=== Information shown ===
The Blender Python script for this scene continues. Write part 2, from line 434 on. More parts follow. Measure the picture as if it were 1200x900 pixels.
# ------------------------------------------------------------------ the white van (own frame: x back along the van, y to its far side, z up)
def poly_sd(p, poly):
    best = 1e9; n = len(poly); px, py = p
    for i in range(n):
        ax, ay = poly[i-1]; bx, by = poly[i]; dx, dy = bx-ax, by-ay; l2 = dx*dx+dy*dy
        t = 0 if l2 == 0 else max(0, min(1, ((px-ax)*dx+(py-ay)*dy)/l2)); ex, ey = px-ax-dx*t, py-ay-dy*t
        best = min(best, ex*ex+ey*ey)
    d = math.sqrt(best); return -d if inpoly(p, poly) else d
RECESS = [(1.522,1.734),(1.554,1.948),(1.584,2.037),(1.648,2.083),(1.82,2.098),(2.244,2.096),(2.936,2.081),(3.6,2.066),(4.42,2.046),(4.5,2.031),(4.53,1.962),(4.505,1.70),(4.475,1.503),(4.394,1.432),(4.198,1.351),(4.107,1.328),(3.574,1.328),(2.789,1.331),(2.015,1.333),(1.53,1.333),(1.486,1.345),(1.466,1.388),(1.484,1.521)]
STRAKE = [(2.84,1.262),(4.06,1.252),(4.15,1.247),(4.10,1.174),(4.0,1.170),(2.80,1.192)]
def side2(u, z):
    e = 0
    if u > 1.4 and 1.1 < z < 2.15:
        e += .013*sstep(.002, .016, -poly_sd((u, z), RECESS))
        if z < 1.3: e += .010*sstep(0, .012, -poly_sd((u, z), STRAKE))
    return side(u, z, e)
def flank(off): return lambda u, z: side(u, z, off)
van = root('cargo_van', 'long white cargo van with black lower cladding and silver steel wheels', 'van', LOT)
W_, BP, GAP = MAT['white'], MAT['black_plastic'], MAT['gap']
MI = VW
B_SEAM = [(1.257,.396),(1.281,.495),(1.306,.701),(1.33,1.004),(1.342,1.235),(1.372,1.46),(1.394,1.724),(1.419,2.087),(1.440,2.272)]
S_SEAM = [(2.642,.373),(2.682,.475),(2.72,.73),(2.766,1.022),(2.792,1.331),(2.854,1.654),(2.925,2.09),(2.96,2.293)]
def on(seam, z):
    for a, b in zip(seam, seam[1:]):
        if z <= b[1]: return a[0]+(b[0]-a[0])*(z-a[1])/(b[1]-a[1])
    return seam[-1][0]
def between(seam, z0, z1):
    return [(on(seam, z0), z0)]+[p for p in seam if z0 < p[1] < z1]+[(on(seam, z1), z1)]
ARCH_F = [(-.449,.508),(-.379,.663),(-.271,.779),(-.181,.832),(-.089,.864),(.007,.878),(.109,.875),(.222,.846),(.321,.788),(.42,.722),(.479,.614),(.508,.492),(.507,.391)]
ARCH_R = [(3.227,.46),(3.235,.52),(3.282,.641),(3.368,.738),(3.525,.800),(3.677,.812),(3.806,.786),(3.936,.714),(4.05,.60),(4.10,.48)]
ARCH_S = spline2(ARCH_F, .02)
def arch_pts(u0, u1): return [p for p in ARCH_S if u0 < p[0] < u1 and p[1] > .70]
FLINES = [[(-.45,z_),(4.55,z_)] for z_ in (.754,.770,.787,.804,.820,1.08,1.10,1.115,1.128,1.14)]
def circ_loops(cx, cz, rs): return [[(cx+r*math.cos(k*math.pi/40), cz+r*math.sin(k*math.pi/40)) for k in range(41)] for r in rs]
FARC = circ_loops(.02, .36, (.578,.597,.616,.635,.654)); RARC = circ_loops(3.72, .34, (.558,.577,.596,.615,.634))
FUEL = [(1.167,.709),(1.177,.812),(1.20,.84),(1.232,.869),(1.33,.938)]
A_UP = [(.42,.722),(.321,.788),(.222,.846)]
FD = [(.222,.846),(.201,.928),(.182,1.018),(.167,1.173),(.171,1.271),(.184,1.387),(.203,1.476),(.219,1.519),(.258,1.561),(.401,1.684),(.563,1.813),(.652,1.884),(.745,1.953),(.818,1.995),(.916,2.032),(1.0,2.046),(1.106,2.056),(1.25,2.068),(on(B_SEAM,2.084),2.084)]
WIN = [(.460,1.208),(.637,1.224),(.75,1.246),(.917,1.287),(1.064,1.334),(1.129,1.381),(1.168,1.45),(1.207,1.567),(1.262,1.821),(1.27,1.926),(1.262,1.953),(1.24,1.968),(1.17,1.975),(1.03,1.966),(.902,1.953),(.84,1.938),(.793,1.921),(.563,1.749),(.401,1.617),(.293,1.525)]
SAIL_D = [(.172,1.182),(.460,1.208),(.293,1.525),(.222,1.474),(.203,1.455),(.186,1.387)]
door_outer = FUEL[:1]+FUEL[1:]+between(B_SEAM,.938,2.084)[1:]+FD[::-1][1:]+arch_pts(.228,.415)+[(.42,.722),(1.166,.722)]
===
▶ **Set problem**:
The listing above should be transcribed in full, exactly as written.

▶ **Task answer**:
The Blender Python script for this scene continues. Write part 2, from line 434 on. More parts follow. Measure the picture as if it were 1200x900 pixels.
# ------------------------------------------------------------------ the white van (own frame: x back along the van, y to its far side, z up)
def poly_sd(p, poly):
    best = 1e9; n = len(poly); px, py = p
    for i in range(n):
        ax, ay = poly[i-1]; bx, by = poly[i]; dx, dy = bx-ax, by-ay; l2 = dx*dx+dy*dy
        t = 0 if l2 == 0 else max(0, min(1, ((px-ax)*dx+(py-ay)*dy)/l2)); ex, ey = px-ax-dx*t, py-ay-dy*t
        best = min(best, ex*ex+ey*ey)
    d = math.sqrt(best); return -d if inpoly(p, poly) else d
RECESS = [(1.522,1.734),(1.554,1.948),(1.584,2.037),(1.648,2.083),(1.82,2.098),(2.244,2.096),(2.936,2.081),(3.6,2.066),(4.42,2.046),(4.5,2.031),(4.53,1.962),(4.505,1.70),(4.475,1.503),(4.394,1.432),(4.198,1.351),(4.107,1.328),(3.574,1.328),(2.789,1.331),(2.015,1.333),(1.53,1.333),(1.486,1.345),(1.466,1.388),(1.484,1.521)]
STRAKE = [(2.84,1.262),(4.06,1.252),(4.15,1.247),(4.10,1.174),(4.0,1.170),(2.80,1.192)]
def side2(u, z):
    e = 0
    if u > 1.4 and 1.1 < z < 2.15:
        e += .013*sstep(.002, .016, -poly_sd((u, z), RECESS))
        if z < 1.3: e += .010*sstep(0, .012, -poly_sd((u, z), STRAKE))
    return side(u, z, e)
def flank(off): return lambda u, z: side(u, z, off)
van = root('cargo_van', 'long white cargo van with black lower cladding and silver steel wheels', 'van', LOT)
W_, BP, GAP = MAT['white'], MAT['black_plastic'], MAT['gap']
MI = VW
B_SEAM = [(1.257,.396),(1.281,.495),(1.306,.701),(1.33,1.004),(1.342,1.235),(1.372,1.46),(1.394,1.724),(1.419,2.087),(1.440,2.272)]
S_SEAM = [(2.642,.373),(2.682,.475),(2.72,.73),(2.766,1.022),(2.792,1.331),(2.854,1.654),(2.925,2.09),(2.96,2.293)]
def on(seam, z):
    for a, b in zip(seam, seam[1:]):
        if z <= b[1]: return a[0]+(b[0]-a[0])*(z-a[1])/(b[1]-a[1])
    return seam[-1][0]
def between(seam, z0, z1):
    return [(on(seam, z0), z0)]+[p for p in seam if z0 < p[1] < z1]+[(on(seam, z1), z1)]
ARCH_F = [(-.449,.508),(-.379,.663),(-.271,.779),(-.181,.832),(-.089,.864),(.007,.878),(.109,.875),(.222,.846),(.321,.788),(.42,.722),(.479,.614),(.508,.492),(.507,.391)]
ARCH_R = [(3.227,.46),(3.235,.52),(3.282,.641),(3.368,.738),(3.525,.800),(3.677,.812),(3.806,.786),(3.936,.714),(4.05,.60),(4.10,.48)]
ARCH_S = spline2(ARCH_F, .02)
def arch_pts(u0, u1): return [p for p in ARCH_S if u0 < p[0] < u1 and p[1] > .70]
FLINES = [[(-.45,z_),(4.55,z_)] for z_ in (.754,.770,.787,.804,.820,1.08,1.10,1.115,1.128,1.14)]
def circ_loops(cx, cz, rs): return [[(cx+r*math.cos(k*math.pi/40), cz+r*math.sin(k*math.pi/40)) for k in range(41)] for r in rs]
FARC = circ_loops(.02, .36, (.578,.597,.616,.635,.654)); RARC = circ_loops(3.72, .34, (.558,.577,.596,.615,.634))
FUEL = [(1.167,.709),(1.177,.812),(1.20,.84),(1.232,.869),(1.33,.938)]
A_UP = [(.42,.722),(.321,.788),(.222,.846)]
FD = [(.222,.846),(.201,.928),(.182,1.018),(.167,1.173),(.171,1.271),(.184,1.387),(.203,1.476),(.219,1.519),(.258,1.561),(.401,1.684),(.563,1.813),(.652,1.884),(.745,1.953),(.818,1.995),(.916,2.032),(1.0,2.046),(1.106,2.056),(1.25,2.068),(on(B_SEAM,2.084),2.084)]
WIN = [(.460,1.208),(.637,1.224),(.75,1.246),(.917,1.287),(1.064,1.334),(1.129,1.381),(1.168,1.45),(1.207,1.567),(1.262,1.821),(1.27,1.926),(1.262,1.953),(1.24,1.968),(1.17,1.975),(1.03,1.966),(.902,1.953),(.84,1.938),(.793,1.921),(.563,1.749),(.401,1.617),(.293,1.525)]
SAIL_D = [(.172,1.182),(.460,1.208),(.293,1.525),(.222,1.474),(.203,1.455),(.186,1.387)]
door_outer = FUEL[:1]+FUEL[1:]+between(B_SEAM,.938,2.084)[1:]+FD[::-1][1:]+arch_pts(.228,.415)+[(.42,.722),(1.166,.722)]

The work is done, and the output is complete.